Dinniman envisions a future where Pennsylvania’s schools shift toward implementing SATs and ACTs to replace high-stakes standardized tests, a move that he said could save millions, and one that’s already underway in seven other states.

“It makes perfect sense,” Dinniman added. “They’re already in the schools. We’re not paying for the entire testing process. You’re paying a fee, which is far less and opens up opportunities for more youngsters.”

Not everyone is so sure, though.

“Two years from now, we’ll be testing kids in Pennsylvania,” said Andrew Porter, former dean of the University of Pennsylvania Graduate School of Education. “Mark my words.
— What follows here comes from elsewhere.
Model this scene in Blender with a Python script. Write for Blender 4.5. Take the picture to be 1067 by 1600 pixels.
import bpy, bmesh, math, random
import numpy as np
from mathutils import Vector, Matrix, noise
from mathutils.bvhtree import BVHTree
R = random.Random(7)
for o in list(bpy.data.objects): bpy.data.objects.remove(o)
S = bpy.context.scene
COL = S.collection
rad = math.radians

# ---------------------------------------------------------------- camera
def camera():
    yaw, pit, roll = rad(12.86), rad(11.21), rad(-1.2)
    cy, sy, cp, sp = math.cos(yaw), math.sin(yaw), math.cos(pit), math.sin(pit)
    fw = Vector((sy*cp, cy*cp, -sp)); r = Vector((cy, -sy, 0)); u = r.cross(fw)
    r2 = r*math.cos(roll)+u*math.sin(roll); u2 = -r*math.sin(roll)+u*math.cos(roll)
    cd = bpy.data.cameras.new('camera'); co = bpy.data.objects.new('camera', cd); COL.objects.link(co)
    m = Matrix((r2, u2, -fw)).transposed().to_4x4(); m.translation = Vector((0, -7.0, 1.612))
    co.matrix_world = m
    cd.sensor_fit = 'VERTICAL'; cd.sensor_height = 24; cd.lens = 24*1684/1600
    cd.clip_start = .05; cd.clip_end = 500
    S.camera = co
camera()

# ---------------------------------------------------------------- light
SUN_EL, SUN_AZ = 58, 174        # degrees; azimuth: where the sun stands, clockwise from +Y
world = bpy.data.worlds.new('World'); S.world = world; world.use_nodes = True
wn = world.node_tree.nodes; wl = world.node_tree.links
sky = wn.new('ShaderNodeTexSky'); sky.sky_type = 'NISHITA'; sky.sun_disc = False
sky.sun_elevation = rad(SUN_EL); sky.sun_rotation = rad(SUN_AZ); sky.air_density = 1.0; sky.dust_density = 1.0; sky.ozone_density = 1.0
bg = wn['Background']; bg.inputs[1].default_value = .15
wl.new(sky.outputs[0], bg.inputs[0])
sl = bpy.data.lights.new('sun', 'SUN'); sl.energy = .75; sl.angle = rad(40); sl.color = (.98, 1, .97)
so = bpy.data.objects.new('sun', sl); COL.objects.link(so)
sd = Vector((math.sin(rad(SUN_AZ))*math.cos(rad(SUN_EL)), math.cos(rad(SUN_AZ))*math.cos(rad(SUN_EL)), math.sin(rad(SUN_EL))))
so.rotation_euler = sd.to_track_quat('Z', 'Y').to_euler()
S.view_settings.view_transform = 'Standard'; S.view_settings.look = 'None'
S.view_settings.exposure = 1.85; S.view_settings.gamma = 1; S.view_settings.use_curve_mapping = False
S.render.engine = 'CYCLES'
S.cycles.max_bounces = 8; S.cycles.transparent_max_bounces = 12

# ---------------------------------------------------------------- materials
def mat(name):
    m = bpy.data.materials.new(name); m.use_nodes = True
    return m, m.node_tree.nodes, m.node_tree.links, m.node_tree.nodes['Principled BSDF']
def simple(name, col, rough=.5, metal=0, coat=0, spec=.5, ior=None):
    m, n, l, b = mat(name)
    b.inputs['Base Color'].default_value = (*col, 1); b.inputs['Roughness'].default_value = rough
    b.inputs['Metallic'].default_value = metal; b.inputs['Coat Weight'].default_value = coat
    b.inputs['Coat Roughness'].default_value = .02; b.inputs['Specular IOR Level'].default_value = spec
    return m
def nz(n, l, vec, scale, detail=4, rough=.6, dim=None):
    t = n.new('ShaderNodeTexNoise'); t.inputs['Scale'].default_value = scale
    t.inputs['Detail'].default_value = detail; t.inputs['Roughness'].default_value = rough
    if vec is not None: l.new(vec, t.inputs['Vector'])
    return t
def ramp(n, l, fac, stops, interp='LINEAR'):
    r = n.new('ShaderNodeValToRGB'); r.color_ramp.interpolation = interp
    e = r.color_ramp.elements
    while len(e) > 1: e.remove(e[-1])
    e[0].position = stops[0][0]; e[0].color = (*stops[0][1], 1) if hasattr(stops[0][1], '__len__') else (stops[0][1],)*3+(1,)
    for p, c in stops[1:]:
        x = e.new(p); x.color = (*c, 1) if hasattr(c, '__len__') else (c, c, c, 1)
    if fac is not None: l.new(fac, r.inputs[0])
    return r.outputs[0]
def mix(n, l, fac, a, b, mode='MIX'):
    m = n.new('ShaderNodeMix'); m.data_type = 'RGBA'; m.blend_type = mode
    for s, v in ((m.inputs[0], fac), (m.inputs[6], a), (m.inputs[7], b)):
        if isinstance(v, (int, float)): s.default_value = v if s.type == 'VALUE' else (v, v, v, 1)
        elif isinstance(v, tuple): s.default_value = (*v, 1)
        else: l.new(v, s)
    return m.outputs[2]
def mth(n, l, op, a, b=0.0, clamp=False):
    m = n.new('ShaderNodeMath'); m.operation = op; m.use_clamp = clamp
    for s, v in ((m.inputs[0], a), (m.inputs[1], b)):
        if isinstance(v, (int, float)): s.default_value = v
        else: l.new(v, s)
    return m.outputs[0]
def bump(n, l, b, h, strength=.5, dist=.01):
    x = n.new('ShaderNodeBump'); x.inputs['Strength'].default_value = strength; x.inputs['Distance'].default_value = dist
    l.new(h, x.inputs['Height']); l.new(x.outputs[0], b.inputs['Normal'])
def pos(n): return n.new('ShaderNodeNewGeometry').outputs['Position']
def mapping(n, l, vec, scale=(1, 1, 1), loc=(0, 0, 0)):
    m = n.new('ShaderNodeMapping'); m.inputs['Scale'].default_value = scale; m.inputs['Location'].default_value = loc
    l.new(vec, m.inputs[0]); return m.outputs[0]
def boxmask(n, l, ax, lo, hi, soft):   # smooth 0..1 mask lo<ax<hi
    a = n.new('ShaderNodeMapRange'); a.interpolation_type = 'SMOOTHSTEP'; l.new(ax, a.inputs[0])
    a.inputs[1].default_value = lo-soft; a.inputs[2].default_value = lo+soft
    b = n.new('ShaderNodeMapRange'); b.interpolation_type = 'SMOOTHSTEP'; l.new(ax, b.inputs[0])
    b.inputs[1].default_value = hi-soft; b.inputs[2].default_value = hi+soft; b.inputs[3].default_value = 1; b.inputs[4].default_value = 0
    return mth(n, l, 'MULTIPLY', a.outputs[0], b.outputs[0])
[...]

Maybe with a different test, but it will be a similar test. You can be sure of that.”

Roat, the Philadelphia middle school teacher and opt-out advocate, is optimistic that Bill 880’s legislation removing Keystones as a graduation requirement will persist long after 2019. However, she’s convinced that if the Keystones are phased out, they will be replaced by another standardized test, which she said doesn’t solve the larger problem at hand.

“It seems as if they just want to replace (Keystones) with a different, better (standardized) test,” Roat said. “Better, really? When so many of our children are standardized, how is that good for society?”

The PSSAs may also not be good as predictors of future performance. The Dominican boy who failed his PSSA, and whom Roat felt she had betrayed, is on track to graduate from high school. Roat, who ran into her former student recently, said that seeing him all these years later – and doing well – was cathartic.

“I was so happy that he seemed to have let go of an incident that held so much significance for me,” she said. “It alleviated my guilt to a large extent, for he represents all of my students. Luckily, for him, there is a moratorium on the Keystone exams as a requirement for graduation, so because of the work of many parents and some teachers, he should have no impediment to graduation.”